Georgette Heyer to Pat Wallace, letter, 29 April 1966
“The blurb”
“Could you give me an outline of the plot of Black Sheep so that we can write the blurb, as I would like to include it in our autumn list. Even if we don’t publish in the autumn it will help the subscription enormously to have it in the list as soon as possible.”
Max Reinhardt to Georgette Heyer, letter, 24 March 1966
Max has achieved a truly brilliant Blurb for the book! On demand, I wrote him one of my less helpful letters, telling him that that the book isn’t about anything much, but describing the hero. Out of which he has concocted a gorgeous bit of waffle, which means as little as my letter to him, but conveys a general impression of super-excellence.
Georgette Heyer to Pat Wallace, letter, 29 April 1966
“Miss Heyer’s new Regency novels is set in Bath where she is particularly at home. Stacy Calverleigh, having gambled away the family fortune, is in low water, his estates heavily mortgaged and his debts prodigious. He descends on the town on the look-out for a likely heiress, and quickly makes a conquest of Fanny Wendover, a dazzling, high-spirited orphan of seventeen. Fanny’s aunt, Abigail, knowing Stacy’s reputation, determines to put a stop to this affair, but the arrival on the scene of Stacy’s uncle, Miles, – the Black Sheep – does nothing to advance her plans. Black Sheep is one of Miss Heyer’s lighter-hearted romances, with a charming heroine and a most intriguing hero –mysterious, good-humoured, cynical, outrageous and in the end irresistible.”

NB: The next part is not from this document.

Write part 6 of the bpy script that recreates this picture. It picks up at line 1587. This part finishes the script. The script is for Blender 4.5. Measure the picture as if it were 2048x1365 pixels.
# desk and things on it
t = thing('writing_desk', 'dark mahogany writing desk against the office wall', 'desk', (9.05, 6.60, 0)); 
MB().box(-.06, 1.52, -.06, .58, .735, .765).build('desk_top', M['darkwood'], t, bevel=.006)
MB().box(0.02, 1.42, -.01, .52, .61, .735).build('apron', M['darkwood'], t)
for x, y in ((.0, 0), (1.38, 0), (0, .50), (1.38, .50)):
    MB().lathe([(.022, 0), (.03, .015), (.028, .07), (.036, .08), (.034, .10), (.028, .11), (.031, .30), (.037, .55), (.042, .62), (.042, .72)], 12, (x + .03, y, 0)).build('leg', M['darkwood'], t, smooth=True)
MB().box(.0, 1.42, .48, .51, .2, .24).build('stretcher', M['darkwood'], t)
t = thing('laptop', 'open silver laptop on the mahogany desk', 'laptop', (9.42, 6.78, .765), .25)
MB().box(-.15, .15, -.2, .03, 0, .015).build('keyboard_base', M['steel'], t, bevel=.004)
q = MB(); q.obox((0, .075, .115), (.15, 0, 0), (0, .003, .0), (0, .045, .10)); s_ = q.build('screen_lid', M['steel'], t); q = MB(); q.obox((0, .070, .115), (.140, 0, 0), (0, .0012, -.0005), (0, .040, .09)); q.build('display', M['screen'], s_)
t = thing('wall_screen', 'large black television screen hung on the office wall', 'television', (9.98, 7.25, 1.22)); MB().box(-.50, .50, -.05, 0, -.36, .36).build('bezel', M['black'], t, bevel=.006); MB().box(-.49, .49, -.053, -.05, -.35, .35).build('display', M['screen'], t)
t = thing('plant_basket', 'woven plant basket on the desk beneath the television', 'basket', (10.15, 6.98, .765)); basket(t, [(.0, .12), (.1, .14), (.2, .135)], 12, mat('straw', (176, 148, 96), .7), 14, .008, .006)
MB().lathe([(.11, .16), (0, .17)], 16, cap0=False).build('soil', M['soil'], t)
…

The original blurb for the 1966 first edition of Black Sheep
Much admired
Published in October 1966, Black Sheep went straight to the top of the bestseller list. Three months after publication the book had sold almost 60,000 copies in hardback and Georgette’s publishers were full of congratulations for their perennial bestselling author. In America her latest US publisher, Dutton’s, had also made a big splash with the novel. Their enthusiasm for Heyer novels had seen her sales in America increase enormously. Her agent and friend, Joyce Weiner, who handled all of her overseas publishers, had worked hard to improve Heyer’s profile in America. The result of her “untiring labour” saw a doubling of Dutton’s advances and a deal with Bantam to publish Georgette in paperback thus netting her famous author an extra £14,000! Georgette happily told her publisher that ” a staggering amount of interest being shown in me in the States. So that’s cheering.” On both sides of the Atlantic, in Australia, South Africa and New Zealand, Georgette’s novels were winning acclaim. As Michael Hardcastle explained to his readers:
Georgette Heyer’s Black Sheep, Bodley Head, 21s. possesses not an atom of today’s most popular mixture for fiction of sex, sadism and undeviating realism. What it does have is wit, comedy and a style whose elegance is matched only by the story’s setting in Regency Bath, surely the most captivating city in all Britain. The heroine of this sumptuous romance, which for too long has been a pejorative term in fiction, is a spirited creature called Abigail Wendover. Although at 28 she is still a spinster, it is by her own choice: she has rejected several tempting proposals for she has loved not one of her suitors. Abby is determined to protect her heiress niece, Fanny, a 17-year-old beauty form the clutches of Stacy Calverleigh, an unscrupulous fortune-hunter up to his unburning ears in debt. The arrival in Bath of Stacy’s uncle, Miles Calverleigh, tends to distract Abby from her family duties. For Miles, who was packed off to India twenty years earlier and is still regarded as the black sheep of the distinguished Calverleighs, begins to court her in a manner apparently less gallant than convention demands. The scurrying gossips of Bath look set for a field day. Abby, however, is well able to look after herself as well as her niece… but few intelligent women could or would want to resist the intriguing advances of a man like Miles. Equally, few readers will want to deny themselves the pleasure of this equally entrancing tale.